The result of all this depraved confusion is that the authors of the Koran are all unknown. If you made up a list of names of its authors, you would be just as accurate as anybody else who made up a different list, because none of the authors’ names appear in the Koran.

Again, compare that with the Bible. The writer of the first five books is Moses, according to Moses (Exod. 17:14, 24:4, 34:27; Num. 33:2; Deut. 31:19, 22), Christ (Matt. 8:4, 19:8; Mark 1:44, 7:10, 12:26; John 5:46, 7:19), and Paul (Rom. 10:5, 19; 1 Cor. 9:9). The writer of the Gospel of Luke is Luke. The writer of the Gospel of Matthew is Matthew the publican. The writer of the book of Isaiah is Isaiah, and the writer of the book of Jeremiah is Jeremiah.

  1. Knowing this first, that no prophecy of the scripture is of any private interpretation.
  2. For the prophecy came not in old time by the will of man: but holy men of God spake as they were moved by the Holy Ghost.
2 Peter 1, KJB

Do you know who the author of Suras 1, 2, 3, 4, 5, 6, 7, 8, and 9 is in the Koran? Why, it is Mr. “X.” Do you know who wrote Suras 10, 11, 12, 13, 14, 15, 16, 17, 18, and 19? It was “the little man who wasn’t there.” Well, who wrote Suras 30, 40, 50, 60, 70, 80, 90, and 100? That’s easy—nobody.

Not once in 6,226 verses, in 114 chapters, does the name of the author of a single Sura or verse appear. The authors of the Koran are just like Allah—they have no name. “Allah” isn’t the name of God at all; it simply means “the god.” In the 99 “names” ascribed to God in the Koran, not one is the actual name of God. They are all attributes, like “the merciful and the beneficent.” “Allah” has no name; he is simply “the god.”

In the Bible he is called “the god of this world”. You can find his name recorded in the oldest written book in the world, which is actually a book with a theme, a plot, character development, and actual history; it is the book of Job. The book of Job is excluded from the Old Testament according to all the Moslem teachers: they don’t include Job as part of the Scriptures. You say, “Why?” Because “the god” (pronounced Allah in Arabic) shows up in the first chapter, and his name is Satan.

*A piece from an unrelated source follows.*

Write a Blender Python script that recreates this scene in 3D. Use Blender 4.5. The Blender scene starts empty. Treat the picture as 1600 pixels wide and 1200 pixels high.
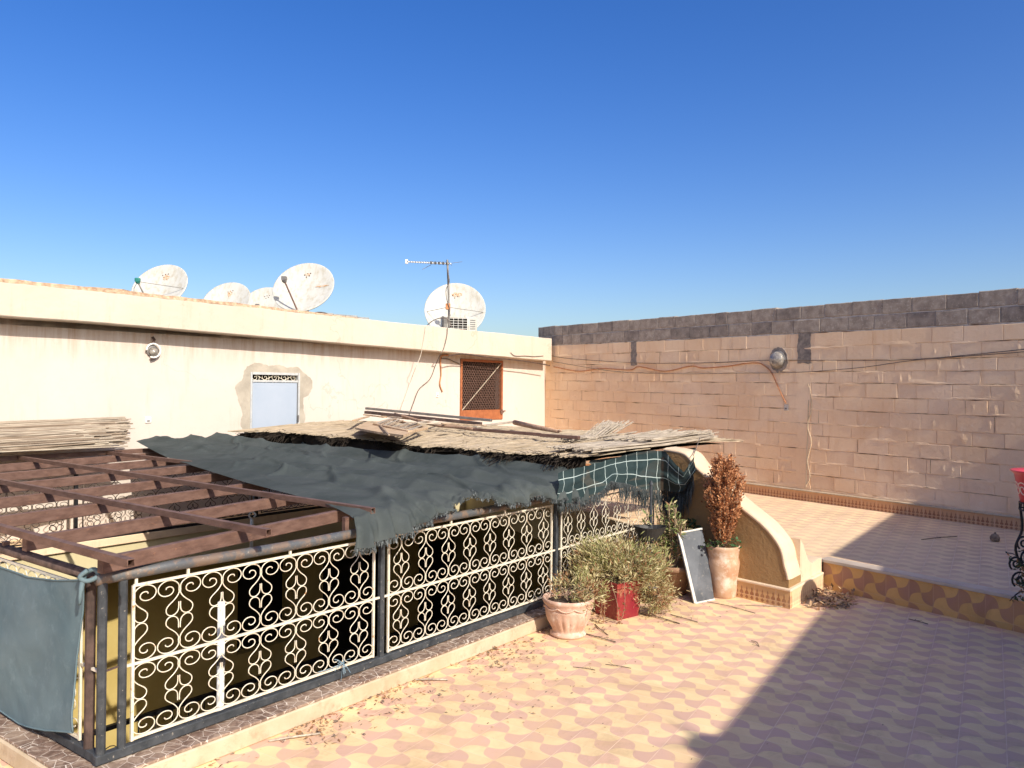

That book was written more than 2,000 years before Mohammed was born.

  1. In whom the god of this world hath blinded the minds of them which believe not, lest the light of the glorious gospel of Christ, who is the image of God, should shine unto them.
2 Corinthians 4, KJB

That same unnamed god (2 Cor. 4:4) is also called “the prince of this world”. He is called “the anointed cherub that covereth”, but he is given no name there. He is simply called “the anointed [meshiach—messiah] cherub.” You don’t get his name unless you go over to Isaiah 14:12.

  1. Hereafter I will not talk much with you: for the prince of this world cometh, and hath nothing in me.
John 14, KJB
  1. Thou art the anointed cherub that covereth; and I have set thee so: thou wast upon the holy mountain of God; thou hast walked up and down in the midst of the stones of fire.
Ezekiel 28, KJB
  1. How art thou fallen from heaven, O Lucifer, son of the morning! how art thou cut down to the ground, which didst weaken the nations!
Isaiah 14, KJB

He is “the . . . cherub,” “the prince,” and “the god.” His name is given fifteen times in the first two chapters of Job: it is Satan. This accounts for why there is a whole religious book written with no author mentioned anywhere in it who wrote a line of it. The authors of the Koran are just like the one who told it to Mohammed; they are anonymous.

  1. ¶ Now there was a day when the sons of God came to present themselves before the LORD, and Satan came also among them.
  2. And the LORD said unto Satan, Whence comest thou? Then Satan answered the LORD, and said, From going to and fro in the earth, and from walking up and down in it.
  3. And the LORD said unto Satan, Hast thou considered my servant Job, that there is none like him in the earth, a perfect and an upright man, one that feareth God, and escheweth evil?
  4. Then Satan answered the LORD, and said, Doth Job fear God for nought?
  1. And the LORD said unto Satan, Behold, all that he hath is in thy power; only upon himself put not forth thine hand. So Satan went forth from the presence of the LORD.
Job 1, KJB
  1. ¶ Again there was a day when the sons of God came to present themselves before the LORD, and Satan came also among them to present himself before the LORD.
  2. And the LORD said unto Satan, From whence comest thou? And Satan answered the LORD, and said, From going to and fro in the earth, and from walking up and down in it.
  3. And the LORD said unto Satan, Hast thou considered my servant Job, that there is none like him in the earth, a perfect and an upright man, one that feareth God, and escheweth evil? and still he holdeth fast his integrity, although thou movedst me against him, to destroy him without cause.
  4. And Satan answered the LORD, and said, Skin for skin, yea, all that a man hath will he give for his life.
  1. And the LORD said unto Satan, Behold, he is in thine hand; but save his life.
  2. ¶ So went Satan forth from the presence of the LORD, and smote Job with sore boils from the sole of his foot unto his crown.
Job 2, KJB

And you expect us Christians to meet together with folks like that and talk over what we have in common, do you?